Schmidt: Entwicklung der Landwirtschaft nicht blockieren

Hendricks will den Gesetzentwurf jetzt in die Ressortabstimmung geben. Und das, während Agrarminister Christian Schmidt (CSU) sich nach Auskunft seines Hauses im Urlaub befindet. Das Landwirtschaftsministerium jedenfalls sieht den Plan kritisch: Man werde den Hendricks-Entwurf erst ein mal in Ruhe anschauen und sich dann in der Ressortabstimmung entsprechend einbringen, erklärte Agrarministeriumssprecher Jens Urban gegenüber dem Bayernkurier. „Wir dürfen die Entwicklungsperspektive der Landwirtschaft nicht blockieren.

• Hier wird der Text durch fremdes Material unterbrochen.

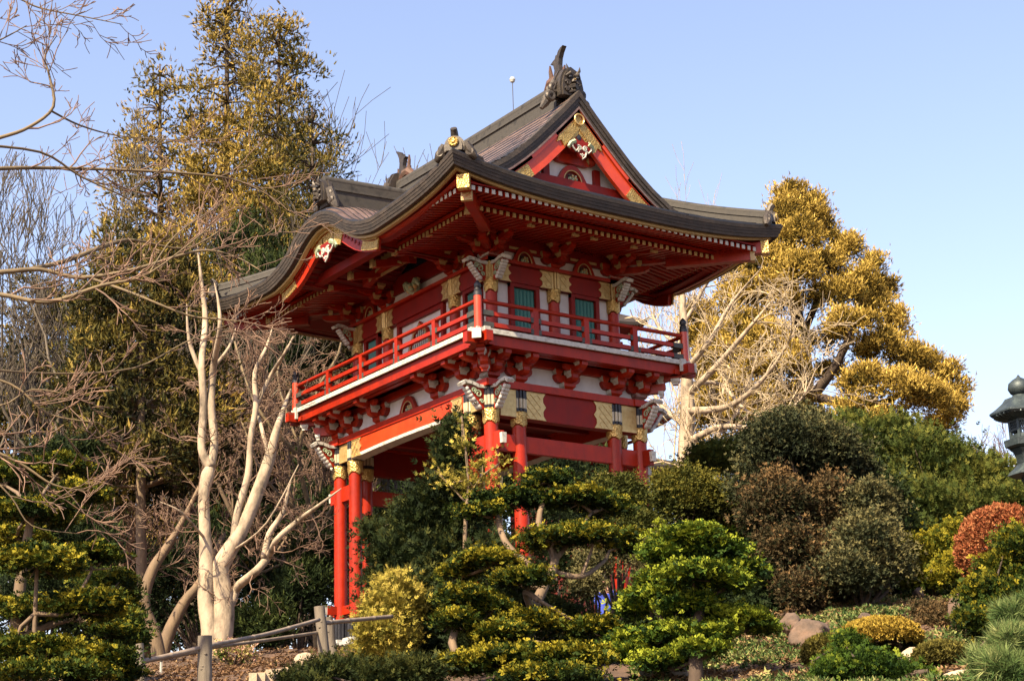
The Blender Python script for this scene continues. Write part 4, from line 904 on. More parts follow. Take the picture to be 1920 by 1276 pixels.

Denn eines ist klar: Kernaufgabe der Landwirtschaft ist und bleibt die Ernährungssicherung unserer Bevölkerung. Dazu gehört auch die tierische Veredelung mit ihren in Deutschland hoch nachgefragten Produkten“, so Urban.

„Beim Bau neuer Tierställe kommt es immer wieder zu Diskussionen“, so der Sprecher des Landwirtschaftsministeriums weiter. „Unser Ziel ist es, dabei jeweils einen intelligenten Interessenausgleich zu schaffen. Das privilegierte Baurecht im Außenbereich wurde gerade dafür geschaffen, um die Konflikte zwischen Wohnbevölkerung und Tierhaltern zu entschärfen. Gleichzeitig findet beim Neubau von Ställen das Tierwohl immer mehr Berücksichtigung“, betont Urban. Handlungsbedarf sieht sein Haus beim Baurecht eigentlich nicht: „Die bauplanungsrechtliche Zulässigkeit von Tierhaltungsanlagen im Außenbereich ist erst 2013 verschärft worden. Dies stellt eine sehr kurze Referenzperiode dar. Wichtig ist, erst einmal die Auswirkungen dieser Änderung zu prüfen.“

Auch der Bauernverband hält von Hedricks‘ Plänen nichts. Das geltende Recht biete „schon jetzt alle Instrumente, um öffentliche Belange durchzusetzen“, und es werde auch genutzt, sagte Generalsekretär Bernhard Krüsken. Die Verfahren seien langwierig, und kleine Betriebe hätten nicht die Luft, sich fünf Jahre mit einer Behörde zu streiten.